The crisis has spread well beyond U.S. shores and beyond the financial sector. Top automakers including General Motors Corp and Ford Motor Co warned of tough times, as evaporating credit for consumers cuts demand and could force production cuts and job losses.

"The problems of subprime and credit crunch are now all over the world," Ford Chief Executive Alan Mulally said. "The downturn is longer and deeper than we foresaw a year ago," he said.

U.S. figures show falling factory output and plunging car sales, a sign of increasing reluctance of banks to give loans to business or individuals.

Jobless claims rose in the United States last week to their highest level in seven years, ahead of September payrolls data due out on Friday.

Oil prices were down $3 a barrel on an expected slowdown in economic activity around the world, major U.S. stock indexes fell more than 1 percent and the dollar rose to a year high against the euro.

In a week marred by bank rescues across Europe, French President Nicolas Sarkozy's office said he would host the leaders of Britain, Italy, Germany and the European Central Bank on Saturday to discuss a response to the credit crisis. Sarkozy denied reports a 300 billion euro ($415 billion) plan akin to the U.S. bailout was under consideration.

Market participants remained cautious about the U.S. bailout bill's prospects in the House.

"I'm not betting anything here because I don't know what the House is going to do," said Paul Mendelsohn, chief investment strategist at Windham Financial Services in Charlotte, Vermont. "If this bill doesn't pass in the House, it's game over."

Even if the bill is passed, worries remain over the global economic outlook, said Masamichi Adachi, senior economist at JPMorgan in Tokyo. "It's a completely different world now. All the things U.S. authorities are doing now are simply aimed at preventing a global meltdown."

The bailout plan, equivalent to some $2,300 per American, is intended to reinvigorate credit markets and interbank lending that has frozen up while overleveraged financial institutions staggered under the weight of failed mortgages.

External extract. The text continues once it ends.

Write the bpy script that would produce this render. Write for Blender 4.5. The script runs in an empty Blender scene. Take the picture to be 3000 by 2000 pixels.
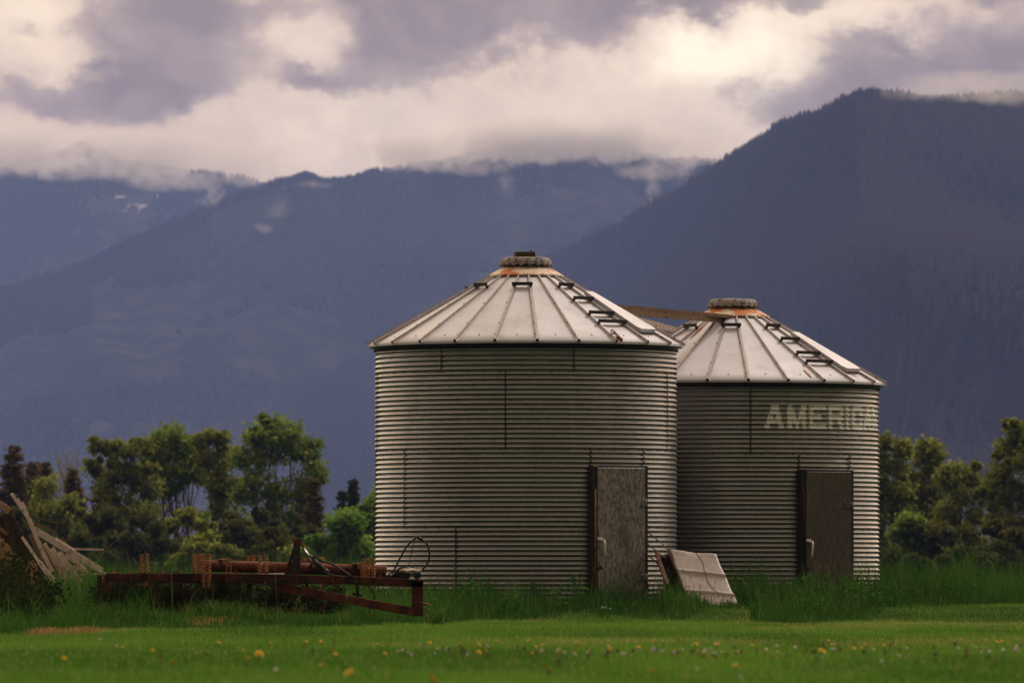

It has stirred fierce criticism from those who see it as help for a Wall Street guilty of taking reckless risks in pursuit of short-term profit.

Under the deal, the Treasury would take on illiquid assets held by banks, in the hope of restoring confidence and unfreezing credit markets vital to the wider economy.

Asian stocks drifted lower on fears of recession. The FTSEurofirst 300 index of top European shares rose 0.5 percent.

Interbank lending rates remained high, a sign that banks were not lending to each other, despite the Senate vote and large injections of cash by central banks.

President Bush, his authority eroded by the approaching end of his term in office, welcomed Senate passage of the package and urged the House to quickly do the same when it votes, probably on Friday.

"With the improvements the Senate has made, I believe members of both parties in the House can support this legislation," Bush said in a written statement.

HOUSE PASSAGE SEEN MORE LIKELY

Senate leaders hope that sweetening the plan with a tax cut and extended federal protection for bank deposits can turn "no" voters in the House into supporters. On Monday, the House rejected the previous version of the plan by a 228-205 vote.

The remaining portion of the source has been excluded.